[Task directions]:
Set down the material below word for word, excluding the pictures.

[Information shown]:
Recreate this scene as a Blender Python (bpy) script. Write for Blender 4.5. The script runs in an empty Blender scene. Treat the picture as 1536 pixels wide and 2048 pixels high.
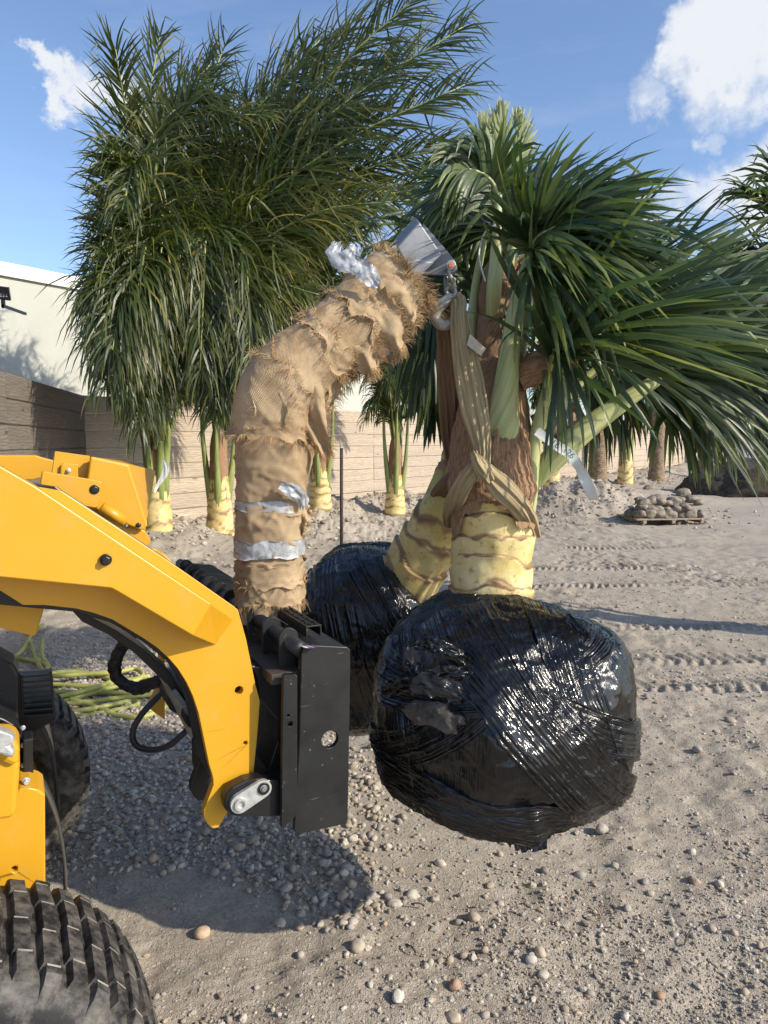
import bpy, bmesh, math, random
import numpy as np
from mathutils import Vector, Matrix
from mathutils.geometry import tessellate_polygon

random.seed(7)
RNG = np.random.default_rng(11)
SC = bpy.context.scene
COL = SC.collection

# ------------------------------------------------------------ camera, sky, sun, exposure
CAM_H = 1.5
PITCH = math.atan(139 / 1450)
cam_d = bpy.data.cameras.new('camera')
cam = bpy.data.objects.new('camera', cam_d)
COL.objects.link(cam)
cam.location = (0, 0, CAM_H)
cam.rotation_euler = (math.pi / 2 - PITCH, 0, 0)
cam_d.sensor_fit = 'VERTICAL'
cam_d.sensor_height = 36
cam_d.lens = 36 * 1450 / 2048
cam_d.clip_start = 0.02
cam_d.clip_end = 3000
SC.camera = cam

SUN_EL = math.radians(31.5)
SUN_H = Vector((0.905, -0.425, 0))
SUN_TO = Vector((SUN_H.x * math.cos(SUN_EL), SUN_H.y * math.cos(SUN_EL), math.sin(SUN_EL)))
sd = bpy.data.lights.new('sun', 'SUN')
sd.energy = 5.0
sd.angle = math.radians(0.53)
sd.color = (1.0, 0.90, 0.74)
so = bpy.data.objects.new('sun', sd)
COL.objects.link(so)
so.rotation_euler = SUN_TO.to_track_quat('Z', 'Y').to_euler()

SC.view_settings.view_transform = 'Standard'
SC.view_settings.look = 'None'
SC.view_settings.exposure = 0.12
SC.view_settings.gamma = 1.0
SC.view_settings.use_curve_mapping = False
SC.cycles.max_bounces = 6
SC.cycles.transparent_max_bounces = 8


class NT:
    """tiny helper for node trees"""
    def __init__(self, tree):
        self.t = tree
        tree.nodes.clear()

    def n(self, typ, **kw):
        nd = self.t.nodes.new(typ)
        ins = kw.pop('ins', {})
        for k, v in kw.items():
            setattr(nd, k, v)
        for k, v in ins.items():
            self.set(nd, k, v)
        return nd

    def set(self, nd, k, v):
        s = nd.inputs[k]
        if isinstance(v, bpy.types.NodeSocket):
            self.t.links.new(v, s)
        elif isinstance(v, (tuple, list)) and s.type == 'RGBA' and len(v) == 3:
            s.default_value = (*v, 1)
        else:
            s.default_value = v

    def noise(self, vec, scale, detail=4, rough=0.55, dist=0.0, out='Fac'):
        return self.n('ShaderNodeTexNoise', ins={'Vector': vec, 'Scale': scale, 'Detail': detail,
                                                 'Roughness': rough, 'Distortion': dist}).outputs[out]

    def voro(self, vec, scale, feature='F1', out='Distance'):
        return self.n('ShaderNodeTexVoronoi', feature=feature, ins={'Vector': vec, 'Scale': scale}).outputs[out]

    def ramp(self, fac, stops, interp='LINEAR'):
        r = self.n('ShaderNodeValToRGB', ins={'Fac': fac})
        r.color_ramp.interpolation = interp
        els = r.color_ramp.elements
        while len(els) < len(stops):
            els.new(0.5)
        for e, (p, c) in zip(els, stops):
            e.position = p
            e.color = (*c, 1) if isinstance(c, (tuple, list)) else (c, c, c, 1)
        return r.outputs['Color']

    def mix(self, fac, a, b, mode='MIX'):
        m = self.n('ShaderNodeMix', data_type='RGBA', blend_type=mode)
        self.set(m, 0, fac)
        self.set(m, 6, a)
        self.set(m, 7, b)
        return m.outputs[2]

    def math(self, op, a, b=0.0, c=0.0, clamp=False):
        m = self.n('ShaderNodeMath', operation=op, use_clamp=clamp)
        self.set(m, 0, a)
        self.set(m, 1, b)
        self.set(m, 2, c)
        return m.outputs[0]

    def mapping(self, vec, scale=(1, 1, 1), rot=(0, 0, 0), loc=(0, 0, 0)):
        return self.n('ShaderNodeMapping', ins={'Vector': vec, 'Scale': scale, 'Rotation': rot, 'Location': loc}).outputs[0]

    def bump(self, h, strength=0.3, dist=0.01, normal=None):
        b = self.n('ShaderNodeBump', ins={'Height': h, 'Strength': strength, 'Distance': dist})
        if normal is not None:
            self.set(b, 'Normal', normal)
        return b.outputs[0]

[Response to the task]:
Recreate this scene as a Blender Python (bpy) script. Write for Blender 4.5. The script runs in an empty Blender scene. Treat the picture as 1536 pixels wide and 2048 pixels high.
import bpy, bmesh, math, random
import numpy as np
from mathutils import Vector, Matrix
from mathutils.geometry import tessellate_polygon

random.seed(7)
RNG = np.random.default_rng(11)
SC = bpy.context.scene
COL = SC.collection

# ------------------------------------------------------------ camera, sky, sun, exposure
CAM_H = 1.5
PITCH = math.atan(139 / 1450)
cam_d = bpy.data.cameras.new('camera')
cam = bpy.data.objects.new('camera', cam_d)
COL.objects.link(cam)
cam.location = (0, 0, CAM_H)
cam.rotation_euler = (math.pi / 2 - PITCH, 0, 0)
cam_d.sensor_fit = 'VERTICAL'
cam_d.sensor_height = 36
cam_d.lens = 36 * 1450 / 2048
cam_d.clip_start = 0.02
cam_d.clip_end = 3000
SC.camera = cam

SUN_EL = math.radians(31.5)
SUN_H = Vector((0.905, -0.425, 0))
SUN_TO = Vector((SUN_H.x * math.cos(SUN_EL), SUN_H.y * math.cos(SUN_EL), math.sin(SUN_EL)))
sd = bpy.data.lights.new('sun', 'SUN')
sd.energy = 5.0
sd.angle = math.radians(0.53)
sd.color = (1.0, 0.90, 0.74)
so = bpy.data.objects.new('sun', sd)
COL.objects.link(so)
so.rotation_euler = SUN_TO.to_track_quat('Z', 'Y').to_euler()

SC.view_settings.view_transform = 'Standard'
SC.view_settings.look = 'None'
SC.view_settings.exposure = 0.12
SC.view_settings.gamma = 1.0
SC.view_settings.use_curve_mapping = False
SC.cycles.max_bounces = 6
SC.cycles.transparent_max_bounces = 8


class NT:
    """tiny helper for node trees"""
    def __init__(self, tree):
        self.t = tree
        tree.nodes.clear()

    def n(self, typ, **kw):
        nd = self.t.nodes.new(typ)
        ins = kw.pop('ins', {})
        for k, v in kw.items():
            setattr(nd, k, v)
        for k, v in ins.items():
            self.set(nd, k, v)
        return nd

    def set(self, nd, k, v):
        s = nd.inputs[k]
        if isinstance(v, bpy.types.NodeSocket):
            self.t.links.new(v, s)
        elif isinstance(v, (tuple, list)) and s.type == 'RGBA' and len(v) == 3:
            s.default_value = (*v, 1)
        else:
            s.default_value = v

    def noise(self, vec, scale, detail=4, rough=0.55, dist=0.0, out='Fac'):
        return self.n('ShaderNodeTexNoise', ins={'Vector': vec, 'Scale': scale, 'Detail': detail,
                                                 'Roughness': rough, 'Distortion': dist}).outputs[out]

    def voro(self, vec, scale, feature='F1', out='Distance'):
        return self.n('ShaderNodeTexVoronoi', feature=feature, ins={'Vector': vec, 'Scale': scale}).outputs[out]

    def ramp(self, fac, stops, interp='LINEAR'):
        r = self.n('ShaderNodeValToRGB', ins={'Fac': fac})
        r.color_ramp.interpolation = interp
        els = r.color_ramp.elements
        while len(els) < len(stops):
            els.new(0.5)
        for e, (p, c) in zip(els, stops):
            e.position = p
            e.color = (*c, 1) if isinstance(c, (tuple, list)) else (c, c, c, 1)
        return r.outputs['Color']

    def mix(self, fac, a, b, mode='MIX'):
        m = self.n('ShaderNodeMix', data_type='RGBA', blend_type=mode)
        self.set(m, 0, fac)
        self.set(m, 6, a)
        self.set(m, 7, b)
        return m.outputs[2]

    def math(self, op, a, b=0.0, c=0.0, clamp=False):
        m = self.n('ShaderNodeMath', operation=op, use_clamp=clamp)
        self.set(m, 0, a)
        self.set(m, 1, b)
        self.set(m, 2, c)
        return m.outputs[0]

    def mapping(self, vec, scale=(1, 1, 1), rot=(0, 0, 0), loc=(0, 0, 0)):
        return self.n('ShaderNodeMapping', ins={'Vector': vec, 'Scale': scale, 'Rotation': rot, 'Location': loc}).outputs[0]

    def bump(self, h, strength=0.3, dist=0.01, normal=None):
        b = self.n('ShaderNodeBump', ins={'Height': h, 'Strength': strength, 'Distance': dist})
        if normal is not None:
            self.set(b, 'Normal', normal)
        return b.outputs[0]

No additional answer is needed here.